Give the material once more, word for word, without any images.

## Start Material

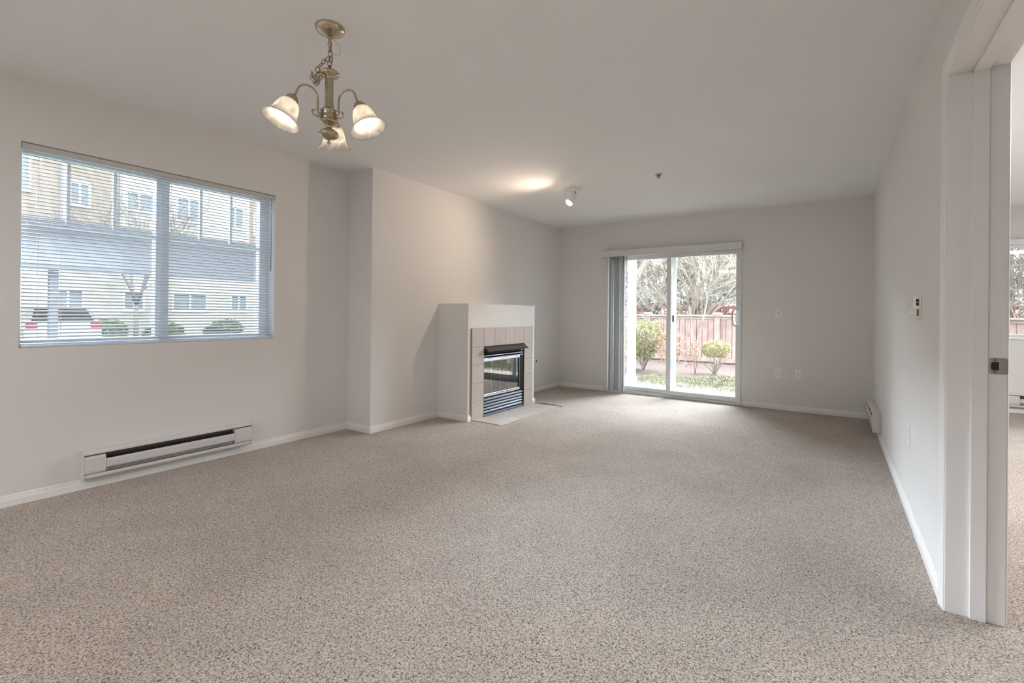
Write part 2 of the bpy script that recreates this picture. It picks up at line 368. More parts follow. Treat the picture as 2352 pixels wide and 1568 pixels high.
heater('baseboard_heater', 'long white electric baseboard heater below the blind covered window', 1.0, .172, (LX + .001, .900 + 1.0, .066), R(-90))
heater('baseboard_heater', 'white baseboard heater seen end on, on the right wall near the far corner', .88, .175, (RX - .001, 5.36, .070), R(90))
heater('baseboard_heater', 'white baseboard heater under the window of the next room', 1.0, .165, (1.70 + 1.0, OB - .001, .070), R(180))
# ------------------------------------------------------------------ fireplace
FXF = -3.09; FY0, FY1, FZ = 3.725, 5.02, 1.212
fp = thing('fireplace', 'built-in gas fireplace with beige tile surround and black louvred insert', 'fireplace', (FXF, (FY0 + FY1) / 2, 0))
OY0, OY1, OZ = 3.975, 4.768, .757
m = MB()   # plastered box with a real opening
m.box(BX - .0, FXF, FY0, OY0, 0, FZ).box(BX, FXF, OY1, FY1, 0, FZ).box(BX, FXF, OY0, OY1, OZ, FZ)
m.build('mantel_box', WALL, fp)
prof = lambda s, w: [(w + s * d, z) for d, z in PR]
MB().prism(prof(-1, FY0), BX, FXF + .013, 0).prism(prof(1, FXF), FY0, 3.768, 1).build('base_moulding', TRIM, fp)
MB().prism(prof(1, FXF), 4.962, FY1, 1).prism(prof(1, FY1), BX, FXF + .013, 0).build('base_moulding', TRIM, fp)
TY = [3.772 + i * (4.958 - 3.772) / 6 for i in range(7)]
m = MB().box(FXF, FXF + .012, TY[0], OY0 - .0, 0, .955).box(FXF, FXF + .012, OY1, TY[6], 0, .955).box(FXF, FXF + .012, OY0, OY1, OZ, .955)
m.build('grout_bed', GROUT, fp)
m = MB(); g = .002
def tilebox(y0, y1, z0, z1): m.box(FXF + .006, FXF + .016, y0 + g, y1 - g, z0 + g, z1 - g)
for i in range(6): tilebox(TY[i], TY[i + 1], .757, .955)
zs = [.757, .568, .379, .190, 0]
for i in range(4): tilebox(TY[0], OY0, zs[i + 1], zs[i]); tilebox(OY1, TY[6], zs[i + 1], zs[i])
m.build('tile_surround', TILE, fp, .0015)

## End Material

Task solution:
Write part 2 of the bpy script that recreates this picture. It picks up at line 368. More parts follow. Treat the picture as 2352 pixels wide and 1568 pixels high.
heater('baseboard_heater', 'long white electric baseboard heater below the blind covered window', 1.0, .172, (LX + .001, .900 + 1.0, .066), R(-90))
heater('baseboard_heater', 'white baseboard heater seen end on, on the right wall near the far corner', .88, .175, (RX - .001, 5.36, .070), R(90))
heater('baseboard_heater', 'white baseboard heater under the window of the next room', 1.0, .165, (1.70 + 1.0, OB - .001, .070), R(180))
# ------------------------------------------------------------------ fireplace
FXF = -3.09; FY0, FY1, FZ = 3.725, 5.02, 1.212
fp = thing('fireplace', 'built-in gas fireplace with beige tile surround and black louvred insert', 'fireplace', (FXF, (FY0 + FY1) / 2, 0))
OY0, OY1, OZ = 3.975, 4.768, .757
m = MB()   # plastered box with a real opening
m.box(BX - .0, FXF, FY0, OY0, 0, FZ).box(BX, FXF, OY1, FY1, 0, FZ).box(BX, FXF, OY0, OY1, OZ, FZ)
m.build('mantel_box', WALL, fp)
prof = lambda s, w: [(w + s * d, z) for d, z in PR]
MB().prism(prof(-1, FY0), BX, FXF + .013, 0).prism(prof(1, FXF), FY0, 3.768, 1).build('base_moulding', TRIM, fp)
MB().prism(prof(1, FXF), 4.962, FY1, 1).prism(prof(1, FY1), BX, FXF + .013, 0).build('base_moulding', TRIM, fp)
TY = [3.772 + i * (4.958 - 3.772) / 6 for i in range(7)]
m = MB().box(FXF, FXF + .012, TY[0], OY0 - .0, 0, .955).box(FXF, FXF + .012, OY1, TY[6], 0, .955).box(FXF, FXF + .012, OY0, OY1, OZ, .955)
m.build('grout_bed', GROUT, fp)
m = MB(); g = .002
def tilebox(y0, y1, z0, z1): m.box(FXF + .006, FXF + .016, y0 + g, y1 - g, z0 + g, z1 - g)
for i in range(6): tilebox(TY[i], TY[i + 1], .757, .955)
zs = [.757, .568, .379, .190, 0]
for i in range(4): tilebox(TY[0], OY0, zs[i + 1], zs[i]); tilebox(OY1, TY[6], zs[i + 1], zs[i])
m.build('tile_surround', TILE, fp, .0015)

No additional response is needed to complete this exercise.